> [What is asked]: Set the data down again, exactly as it reads, but without the pictures.

> [Given information]:

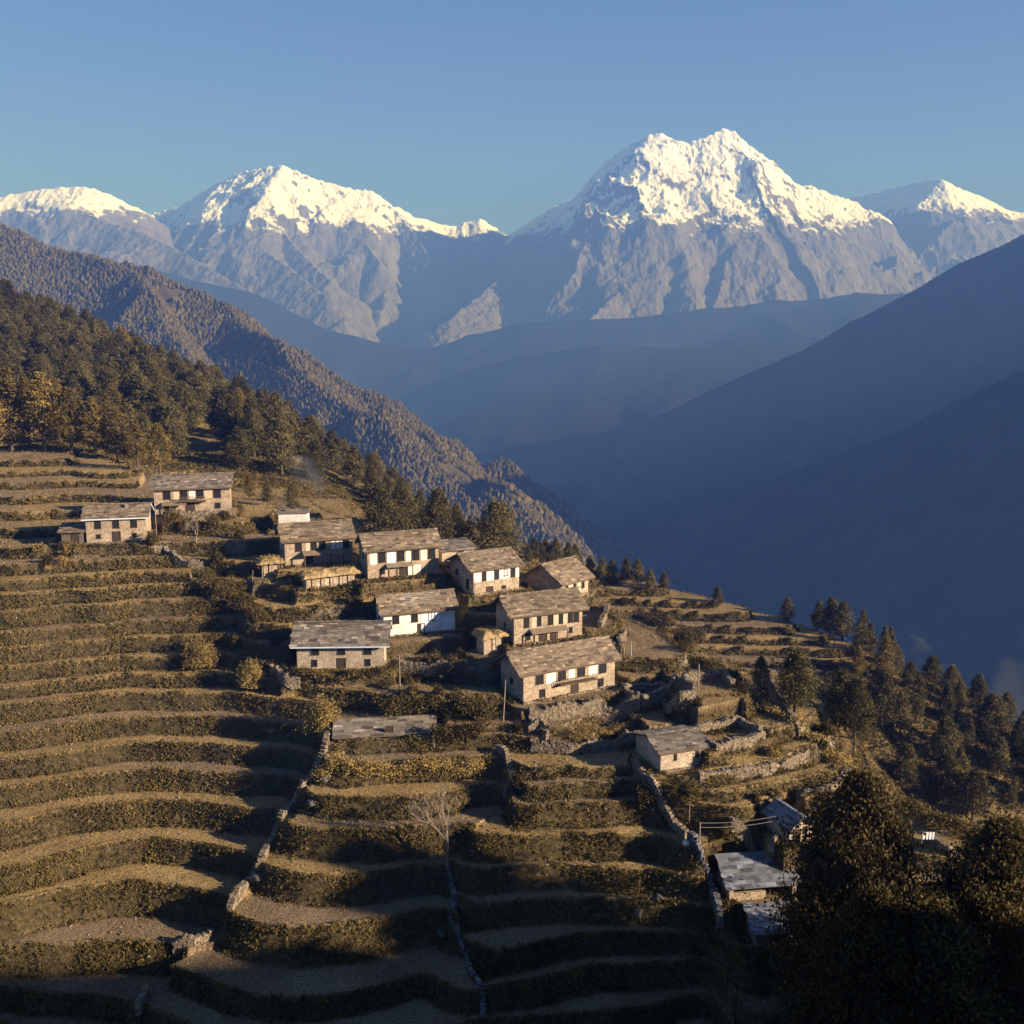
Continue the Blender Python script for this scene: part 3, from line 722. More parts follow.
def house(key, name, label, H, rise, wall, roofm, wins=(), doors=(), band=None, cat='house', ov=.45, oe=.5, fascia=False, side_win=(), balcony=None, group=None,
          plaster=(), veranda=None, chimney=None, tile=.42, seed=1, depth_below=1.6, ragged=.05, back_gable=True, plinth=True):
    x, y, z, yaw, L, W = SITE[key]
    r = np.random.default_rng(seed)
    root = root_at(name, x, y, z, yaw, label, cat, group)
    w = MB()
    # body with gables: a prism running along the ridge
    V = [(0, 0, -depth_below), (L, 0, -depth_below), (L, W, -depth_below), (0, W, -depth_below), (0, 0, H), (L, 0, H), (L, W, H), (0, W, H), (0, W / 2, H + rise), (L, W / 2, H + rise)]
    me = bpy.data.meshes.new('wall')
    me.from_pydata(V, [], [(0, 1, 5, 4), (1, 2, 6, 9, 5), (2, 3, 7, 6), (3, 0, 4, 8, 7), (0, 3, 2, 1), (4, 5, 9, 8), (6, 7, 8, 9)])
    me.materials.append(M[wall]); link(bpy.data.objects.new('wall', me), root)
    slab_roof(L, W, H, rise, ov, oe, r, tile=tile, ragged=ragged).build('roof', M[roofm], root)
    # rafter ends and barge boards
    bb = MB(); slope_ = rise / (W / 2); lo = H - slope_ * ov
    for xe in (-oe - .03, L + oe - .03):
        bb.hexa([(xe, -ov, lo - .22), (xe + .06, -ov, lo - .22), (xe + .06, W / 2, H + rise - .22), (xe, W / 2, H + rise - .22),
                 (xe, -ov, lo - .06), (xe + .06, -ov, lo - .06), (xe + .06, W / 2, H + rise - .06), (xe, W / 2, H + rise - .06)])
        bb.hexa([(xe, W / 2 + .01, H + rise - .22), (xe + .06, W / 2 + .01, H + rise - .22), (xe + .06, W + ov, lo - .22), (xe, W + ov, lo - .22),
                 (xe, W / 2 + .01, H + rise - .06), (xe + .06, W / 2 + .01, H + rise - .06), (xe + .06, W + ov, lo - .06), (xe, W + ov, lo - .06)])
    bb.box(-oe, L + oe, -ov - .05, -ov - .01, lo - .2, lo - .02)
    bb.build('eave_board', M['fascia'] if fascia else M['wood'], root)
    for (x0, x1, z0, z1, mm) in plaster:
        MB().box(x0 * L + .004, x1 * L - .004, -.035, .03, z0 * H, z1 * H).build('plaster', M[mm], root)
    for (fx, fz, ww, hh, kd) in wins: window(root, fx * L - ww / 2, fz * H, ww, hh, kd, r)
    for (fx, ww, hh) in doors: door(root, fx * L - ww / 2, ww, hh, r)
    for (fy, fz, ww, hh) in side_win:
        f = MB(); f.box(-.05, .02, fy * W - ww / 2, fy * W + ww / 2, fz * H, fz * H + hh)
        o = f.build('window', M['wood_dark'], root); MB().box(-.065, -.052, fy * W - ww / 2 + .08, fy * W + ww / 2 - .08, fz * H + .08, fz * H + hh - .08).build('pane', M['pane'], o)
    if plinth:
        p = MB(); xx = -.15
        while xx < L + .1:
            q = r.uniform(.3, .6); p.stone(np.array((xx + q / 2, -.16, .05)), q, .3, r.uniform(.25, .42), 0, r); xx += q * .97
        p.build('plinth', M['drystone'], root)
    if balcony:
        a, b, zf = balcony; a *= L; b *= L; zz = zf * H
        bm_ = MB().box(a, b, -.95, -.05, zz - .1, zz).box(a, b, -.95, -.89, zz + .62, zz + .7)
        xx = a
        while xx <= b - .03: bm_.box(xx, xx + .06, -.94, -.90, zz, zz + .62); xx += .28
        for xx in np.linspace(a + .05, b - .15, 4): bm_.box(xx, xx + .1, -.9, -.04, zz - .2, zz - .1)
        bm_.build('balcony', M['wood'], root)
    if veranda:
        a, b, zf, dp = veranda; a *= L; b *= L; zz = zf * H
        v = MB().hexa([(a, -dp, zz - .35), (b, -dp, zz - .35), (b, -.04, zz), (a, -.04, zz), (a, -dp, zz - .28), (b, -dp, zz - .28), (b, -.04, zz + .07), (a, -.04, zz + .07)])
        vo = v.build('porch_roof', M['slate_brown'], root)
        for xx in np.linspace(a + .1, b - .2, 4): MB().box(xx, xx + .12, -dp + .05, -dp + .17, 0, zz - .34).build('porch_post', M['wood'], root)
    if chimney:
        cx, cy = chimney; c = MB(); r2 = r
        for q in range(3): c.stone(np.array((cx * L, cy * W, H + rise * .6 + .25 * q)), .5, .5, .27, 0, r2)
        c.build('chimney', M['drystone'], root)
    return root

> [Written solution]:
Continue the Blender Python script for this scene: part 3, from line 722. More parts follow.
def house(key, name, label, H, rise, wall, roofm, wins=(), doors=(), band=None, cat='house', ov=.45, oe=.5, fascia=False, side_win=(), balcony=None, group=None,
          plaster=(), veranda=None, chimney=None, tile=.42, seed=1, depth_below=1.6, ragged=.05, back_gable=True, plinth=True):
    x, y, z, yaw, L, W = SITE[key]
    r = np.random.default_rng(seed)
    root = root_at(name, x, y, z, yaw, label, cat, group)
    w = MB()
    # body with gables: a prism running along the ridge
    V = [(0, 0, -depth_below), (L, 0, -depth_below), (L, W, -depth_below), (0, W, -depth_below), (0, 0, H), (L, 0, H), (L, W, H), (0, W, H), (0, W / 2, H + rise), (L, W / 2, H + rise)]
    me = bpy.data.meshes.new('wall')
    me.from_pydata(V, [], [(0, 1, 5, 4), (1, 2, 6, 9, 5), (2, 3, 7, 6), (3, 0, 4, 8, 7), (0, 3, 2, 1), (4, 5, 9, 8), (6, 7, 8, 9)])
    me.materials.append(M[wall]); link(bpy.data.objects.new('wall', me), root)
    slab_roof(L, W, H, rise, ov, oe, r, tile=tile, ragged=ragged).build('roof', M[roofm], root)
    # rafter ends and barge boards
    bb = MB(); slope_ = rise / (W / 2); lo = H - slope_ * ov
    for xe in (-oe - .03, L + oe - .03):
        bb.hexa([(xe, -ov, lo - .22), (xe + .06, -ov, lo - .22), (xe + .06, W / 2, H + rise - .22), (xe, W / 2, H + rise - .22),
                 (xe, -ov, lo - .06), (xe + .06, -ov, lo - .06), (xe + .06, W / 2, H + rise - .06), (xe, W / 2, H + rise - .06)])
        bb.hexa([(xe, W / 2 + .01, H + rise - .22), (xe + .06, W / 2 + .01, H + rise - .22), (xe + .06, W + ov, lo - .22), (xe, W + ov, lo - .22),
                 (xe, W / 2 + .01, H + rise - .06), (xe + .06, W / 2 + .01, H + rise - .06), (xe + .06, W + ov, lo - .06), (xe, W + ov, lo - .06)])
    bb.box(-oe, L + oe, -ov - .05, -ov - .01, lo - .2, lo - .02)
    bb.build('eave_board', M['fascia'] if fascia else M['wood'], root)
    for (x0, x1, z0, z1, mm) in plaster:
        MB().box(x0 * L + .004, x1 * L - .004, -.035, .03, z0 * H, z1 * H).build('plaster', M[mm], root)
    for (fx, fz, ww, hh, kd) in wins: window(root, fx * L - ww / 2, fz * H, ww, hh, kd, r)
    for (fx, ww, hh) in doors: door(root, fx * L - ww / 2, ww, hh, r)
    for (fy, fz, ww, hh) in side_win:
        f = MB(); f.box(-.05, .02, fy * W - ww / 2, fy * W + ww / 2, fz * H, fz * H + hh)
        o = f.build('window', M['wood_dark'], root); MB().box(-.065, -.052, fy * W - ww / 2 + .08, fy * W + ww / 2 - .08, fz * H + .08, fz * H + hh - .08).build('pane', M['pane'], o)
    if plinth:
        p = MB(); xx = -.15
        while xx < L + .1:
            q = r.uniform(.3, .6); p.stone(np.array((xx + q / 2, -.16, .05)), q, .3, r.uniform(.25, .42), 0, r); xx += q * .97
        p.build('plinth', M['drystone'], root)
    if balcony:
        a, b, zf = balcony; a *= L; b *= L; zz = zf * H
        bm_ = MB().box(a, b, -.95, -.05, zz - .1, zz).box(a, b, -.95, -.89, zz + .62, zz + .7)
        xx = a
        while xx <= b - .03: bm_.box(xx, xx + .06, -.94, -.90, zz, zz + .62); xx += .28
        for xx in np.linspace(a + .05, b - .15, 4): bm_.box(xx, xx + .1, -.9, -.04, zz - .2, zz - .1)
        bm_.build('balcony', M['wood'], root)
    if veranda:
        a, b, zf, dp = veranda; a *= L; b *= L; zz = zf * H
        v = MB().hexa([(a, -dp, zz - .35), (b, -dp, zz - .35), (b, -.04, zz), (a, -.04, zz), (a, -dp, zz - .28), (b, -dp, zz - .28), (b, -.04, zz + .07), (a, -.04, zz + .07)])
        vo = v.build('porch_roof', M['slate_brown'], root)
        for xx in np.linspace(a + .1, b - .2, 4): MB().box(xx, xx + .12, -dp + .05, -dp + .17, 0, zz - .34).build('porch_post', M['wood'], root)
    if chimney:
        cx, cy = chimney; c = MB(); r2 = r
        for q in range(3): c.stone(np.array((cx * L, cy * W, H + rise * .6 + .25 * q)), .5, .5, .27, 0, r2)
        c.build('chimney', M['drystone'], root)
    return root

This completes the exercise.